Sara--you made a good point. "I think a lot of my need to justify myself is my lack of understanding of who I truly am in Jesus Christ." When we know and understand our worth in Him, we really feel no need to justify. I'll be thinking on that one.

Mary Brooke-you also brought up an important thing to remember to balance all of this out. It is important to note that we should be aware that we should set a good example for others and not allow others to stumble. So, in that regard, we may need to justify verbally to others. My thing is, am I justifying myself to make my appearance look better or want people to see me in a certain way, or am I justifying for other reasons, as I mentioned before. Thanks for your input.

Rebekah--
I think you *should* take pride in the fact that you arrange your schedule so you can be with your children! I think it's wonderful. In fact, by saying that to others, it could be very encouraging and could open the door to others to see how you *do* things.
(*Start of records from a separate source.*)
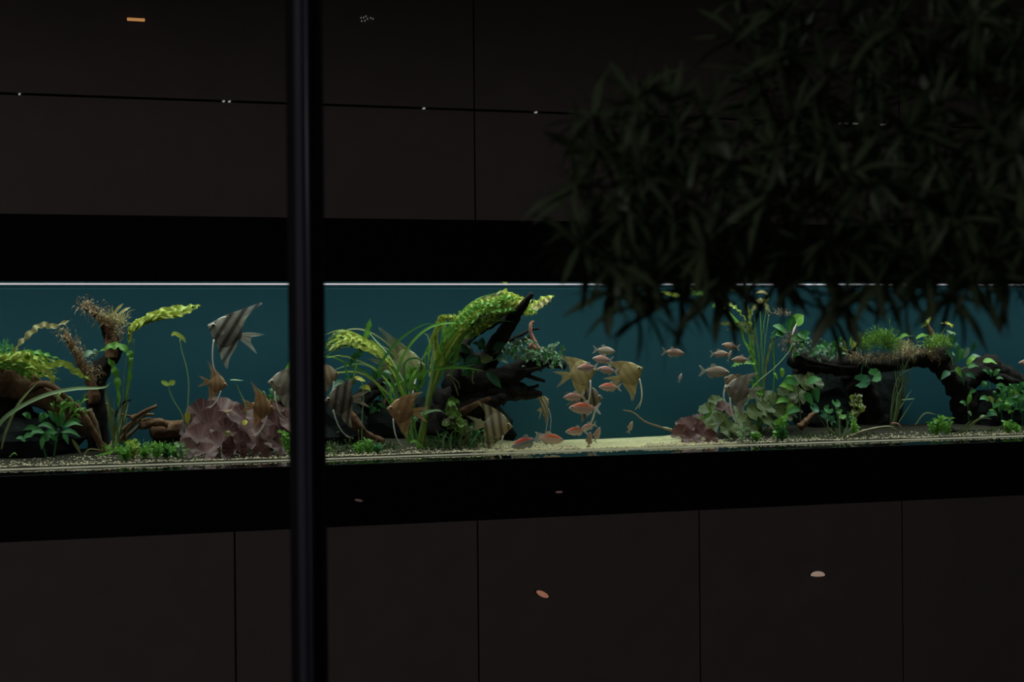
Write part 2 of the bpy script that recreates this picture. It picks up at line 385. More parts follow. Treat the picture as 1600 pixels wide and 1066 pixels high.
def gravel(pxa, pxb, n, ya=.012, yb=.2, smin=.0015, smax=.0045):
    for _ in range(n):
        px = random.uniform(pxa, pxb); Y = ya+(yb-ya)*random.random()**1.8; p = base(px, Y)
        s = random.uniform(smin, smax); rot = Matrix.Rotation(random.uniform(0, 6), 3, 'Z')
        parts.append(([p+rot @ Vector((v[0]*s*1.3, v[1]*s, v[2]*s*.8+s*.4)) for v in octa[0]], octa[1]))
gravel(-60, 470, 900); gravel(508, 900, 1000); gravel(1010, 1130, 350); gravel(1130, 1330, 350); gravel(1330, 1680, 600); gravel(860, 1010, 60, .012, .05)
V, Fc, _ = merge(parts)
tag(obj('gravel', V, Fc, 'pebble', smooth=False), 'loose tan gravel scattered along the foot of the front glass', 'gravel', kind='stuff')

# ------------------------------------------------------------------ reflection glints, put in as small glowing shapes on the dark panels
def oval_glint(px, py, wpx, hpx, tilt, mat, label, dome=False):
    c = W(px, py, YF); s = PX(c); loc = c+Vector((0, -0.0045, 0))
    t = empty('panel_glint', c, label, 'glint', 'small glints on the dark panels')
    V = []; Fc = []; N = 20; a, b = wpx*s/2*1.05, hpx*s/2
    q = Matrix.Rotation(-tilt, 3, 'Y')
    def ringp(k, sc, y):
        an = 2*math.pi*k/N; zz = b*sc*math.sin(an)
        if dome and zz < 0: zz *= 0.35
        return c+q @ Vector((a*sc*math.cos(an), y, zz))
    rings = [(1.12, 0), (1.12, -0.003), (1.0, -0.004)]
    for r, y in rings: V += [ringp(k, r, y) for k in range(N)]
    for r in range(2):
        for k in range(N): Fc.append((r*N+k, r*N+(k+1) % N, (r+1)*N+(k+1) % N, (r+1)*N+k))
    obj('glint_rim', V, Fc, 'black', t)
    V = []; Fc = []
    for r, y in [(1.0, -0.004), (0.75, -0.007), (0.4, -0.009)]: V += [ringp(k, r, y) for k in range(N)]
    for r in range(2):
        for k in range(N): Fc.append((r*N+k, r*N+(k+1) % N, (r+1)*N+(k+1) % N, (r+1)*N+k))
    Fc.append(tuple(range(2*N, 3*N)))
    obj('lens', V, Fc, mat, t)  # glowing face of the glint, not a lamp lens
c = W(212, 31, YF); s = PX(c)
t = empty('panel_glint', c, 'short amber bar-shaped glint near the upper left corner of the wall', 'glint', 'small glints on the dark panels')
box('glint_rim', c.x-15*s, c.x+15*s, YF-0.003, YF-0.0002, c.z-3.6*s, c.z+3.6*s, 'black', t)
box('lens', c.x-14*s, c.x+14*s, YF-0.006, YF-0.0032, c.z-2.5*s, c.z+2.5*s, 'amber', t, 0.0012)  # glow of the amber glint put into this face
oval_glint(847, 928.5, 22, 8.5, math.radians(-27), 'coral', 'small tilted coral oval glint on a lower panel under the open sand')
oval_glint(1277, 899, 25, 13, math.radians(-3), 'cream', 'small cream half-dome glint on the lower panel at the right', True)
oval_glint(560, 782, 13, 4, math.radians(-12), 'dimrose', 'faint rose glint on the black band just right of the mullion')
oval_glint(873, 769, 12, 4, 0, 'dimrose', 'faint pale glint on the black band below the red fish')
t = empty('glint_cluster', W(573, 30, YF), 'cluster of tiny white glints on the upper panel right of the mullion', 'glint')
for px, py in ((564, 28), (568, 27.5), (571.5, 25.5), (574, 29.5), (565, 33), (570, 32.5), (579, 28), (582.5, 29.5)):
    c = W(px, py, YF); q = 0.0011
    box('glint_dot', c.x-q, c.x+q, YF-0.003, YF-0.0002, c.z-q*1.4, c.z+q*1.4, 'spark', t, 0.0005)  # glowing specks put in as glints on the panel
c0, c1 = W(1315, 192.5, YF), W(1385, 195, YF)
tag(box('joint_glint', c0.x, c1.x, YF-0.002, YF+0.02, ZJ-0.0018, ZJ+0.0018, 'spark'), 'thin white line of light in the panel joint behind the tree', 'glint')  # glowing sliver put in as a glint within the joint
for px, lab in ((35, 'leftmost tiny white spark in the horizontal panel joint'), (354, 'tiny white spark in the panel joint, left one of the pair left of the mullion'),
                (363, 'tiny white spark in the panel joint, nearer the mullion of the pair'), (667, 'tiny white spark in the panel joint between mullion and vertical joint'),
                (842, 'tiny white spark in the panel joint just left of the tree')):
    c = W(px, 533, YF)
    tag(box('joint_spark', c.x-.0018, c.x+.0018, YF-0.001, YF+0.02, ZJ-0.0025, ZJ+0.0025, 'spark', None, 0.0005), lab, 'glint', 'sparks in the panel joint')  # glowing specks put in for light leaking through the joint

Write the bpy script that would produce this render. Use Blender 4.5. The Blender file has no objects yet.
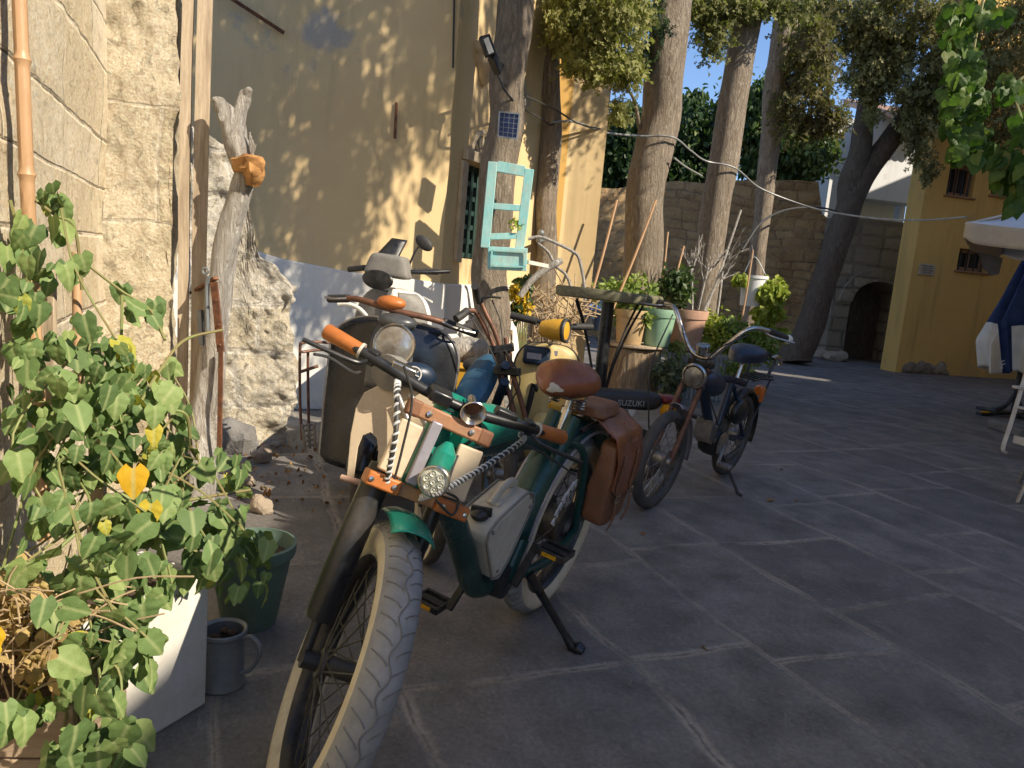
import bpy, math, random
import numpy as np
from mathutils import Vector, Matrix, noise as mnoise
R = math.radians
V = Vector
random.seed(7)
scn = bpy.context.scene
COL = scn.collection

# ------------------------------------------------------------------ camera
CH = 1.25
FPX = 740.0
_p, _r = R(8.5), R(5.0)
_fw = V((0, math.cos(_p), -math.sin(_p)))
_u0 = V((0, math.sin(_p), math.cos(_p)))
_x0 = V((1, 0, 0))
_rt = _x0 * math.cos(_r) + _u0 * math.sin(_r)
_up = _u0 * math.cos(_r) - _x0 * math.sin(_r)
CAM = V((0, 0, CH))


def ray(px, py):
    return _fw + _rt * ((px - 512) / FPX) - _up * ((py - 384) / FPX)


def at(px, py, Y):
    d = ray(px, py)
    return CAM + d * (Y / d.y)


def gnd(px, py, z=0.0):
    d = ray(px, py)
    return CAM + d * ((z - CH) / d.z)


def on_line(px, py, p, d):
    """where the sight line meets the upright plane through p along d: (distance along d, height)"""
    q = ray(px, py)
    den = q.x * d[1] - q.y * d[0]
    t = (p[0] * d[1] - p[1] * d[0]) / den
    h = CAM + q * t
    return (h.x - p[0]) * d[0] + (h.y - p[1]) * d[1], h.z


cam_d = bpy.data.cameras.new('camera')
cam_d.sensor_width = 36
cam_d.lens = FPX / 1024 * 36
cam_d.clip_start = 0.02
cam_d.clip_end = 500
cam = bpy.data.objects.new('camera', cam_d)
COL.objects.link(cam)
cam.matrix_world = Matrix(((_rt.x, _up.x, -_fw.x, 0), (_rt.y, _up.y, -_fw.y, 0), (_rt.z, _up.z, -_fw.z, CH), (0, 0, 0, 1)))
scn.camera = cam
scn.render.resolution_x, scn.render.resolution_y = 1024, 768
scn.view_settings.view_transform = 'Standard'
scn.view_settings.look = 'None'
scn.view_settings.exposure = 0
scn.view_settings.gamma = 1

# ------------------------------------------------------------------ light
S_AZ, S_EL = 118.0, 37.0
SUN = V((math.sin(R(S_AZ)) * math.cos(R(S_EL)), math.cos(R(S_AZ)) * math.cos(R(S_EL)), math.sin(R(S_EL))))
w = bpy.data.worlds.new('World')
scn.world = w
w.use_nodes = True
wn = w.node_tree
bg = wn.nodes['Background']
sky = wn.nodes.new('ShaderNodeTexSky')
sky.sky_type = 'NISHITA'
sky.sun_disc = False
sky.sun_elevation = R(S_EL)
sky.sun_rotation = R(S_AZ)
sky.air_density = 1.0
sky.dust_density = 0.6
sky.ozone_density = 3.2
wn.links.new(sky.outputs[0], bg.inputs[0])
bg.inputs[1].default_value = 0.23
sky.altitude = 2500
sl = bpy.data.lights.new('sun', 'SUN')
sl.energy = 7.2
sl.angle = R(0.5)
sl.color = (1.0, 0.885, 0.70)
so = bpy.data.objects.new('sun', sl)
COL.objects.link(so)
so.rotation_euler = (-SUN).to_track_quat('-Z', 'Y').to_euler()


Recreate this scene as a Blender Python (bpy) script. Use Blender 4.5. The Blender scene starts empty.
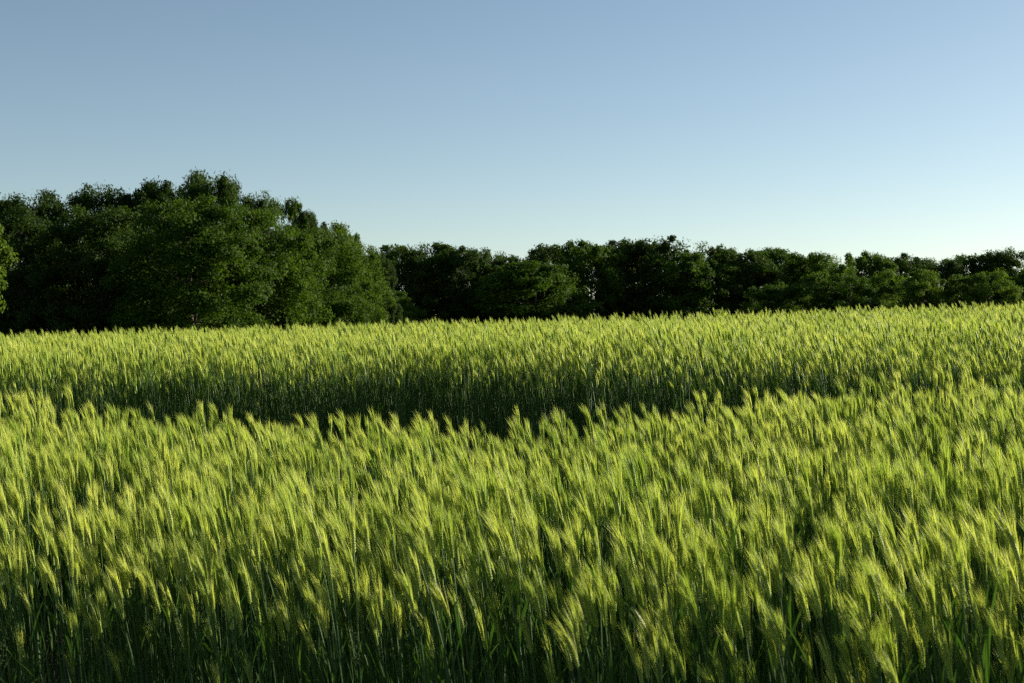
import bpy, math, random
import numpy as np
R = math.radians
sc = bpy.context.scene
col = sc.collection

# ------------------------------------------------------------------ camera, sky, sun, exposure
EYE = 1.43
F = 1422.0                                   # focal length in pixels at 1024 wide (50 mm lens)
cam_d = bpy.data.cameras.new('camera'); cam = bpy.data.objects.new('camera', cam_d); col.objects.link(cam)
cam_d.sensor_width = 36.0; cam_d.lens = 50.0; cam_d.clip_start = 0.05; cam_d.clip_end = 9000
cam.location = (0, 0, EYE); cam.rotation_euler = (R(90), 0, 0)
cam_d.dof.use_dof = True; cam_d.dof.focus_distance = 7.0; cam_d.dof.aperture_fstop = 9.0
sc.camera = cam
SUN_AZ, SUN_EL = 60.0, 18.0                  # degrees clockwise from the view direction, above the horizon
world = bpy.data.worlds.new('World'); sc.world = world; world.use_nodes = True
nt = world.node_tree; bg = nt.nodes['Background']
sky = nt.nodes.new('ShaderNodeTexSky'); sky.sky_type = 'NISHITA'; sky.sun_disc = False
sky.sun_elevation = R(SUN_EL); sky.sun_rotation = R(SUN_AZ)
sky.altitude = 300; sky.air_density = 0.80; sky.dust_density = 0.42; sky.ozone_density = 1.5
wb = nt.nodes.new('ShaderNodeMix'); wb.data_type = 'RGBA'; wb.blend_type = 'MULTIPLY'; wb.inputs[0].default_value = 1
wb.inputs[7].default_value = (1.15, 1.09, 0.97, 1)          # the camera's white balance
nt.links.new(sky.outputs[0], wb.inputs[6]); nt.links.new(wb.outputs[2], bg.inputs[0]); bg.inputs[1].default_value = 0.052
sun_d = bpy.data.lights.new('sun', 'SUN'); sun = bpy.data.objects.new('sun', sun_d); col.objects.link(sun)
sun_d.energy = 5.0; sun_d.angle = R(0.5); sun_d.color = (1.0, 0.92, 0.76)
sun.rotation_euler = (R(90 - SUN_EL), 0, R(180 - SUN_AZ)); sun.location = (40, 20, 30)
sc.view_settings.view_transform = 'Standard'; sc.view_settings.look = 'None'
sc.view_settings.gamma = 1.0; sc.view_settings.exposure = 1.25
sc.render.engine = 'CYCLES'
sc.cycles.max_bounces = 6; sc.cycles.diffuse_bounces = 3; sc.cycles.glossy_bounces = 2
sc.cycles.transmission_bounces = 3; sc.cycles.transparent_max_bounces = 4
sc.cycles.caustics_reflective = False; sc.cycles.caustics_refractive = False
sc.cycles.use_denoising = False; sc.cycles.filter_width = 1.3
sc.cycles.use_adaptive_sampling = False

# ------------------------------------------------------------------ helpers
def tag(o, label=None, cat=None, group=None, kind=None):
    if label: o['label'] = label
    if cat: o['category'] = cat
    if group: o['group'] = group
    if kind: o['kind'] = kind
    return o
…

Know what I mean?

Kelly said...

Thanks for such a thought provoking post that has made me think about choices and motives. I have been on both sides of the work/at home issue, so this really struck a chord.

:..Rebekah..: said...

Andrea, that's a great point, and thanks for the encouragement!

Grafted Branch@Restoring the Years said...

I'm in the midst of this very lesson; remaining quiet while I trust the Lord to be my defense. It. is. so. hard.

And...the Starbucks latte?...I think the explanation to the dance teacher in that case would probably be a good idea, actually. lol.

Amy said...

Great post, Andrea! I am sooooo guilty of "justifying" myself to others. It's the people pleaser in me:) Or maybe it's the judgemental attitude I battle! Either way, thanks for a great lesson taught.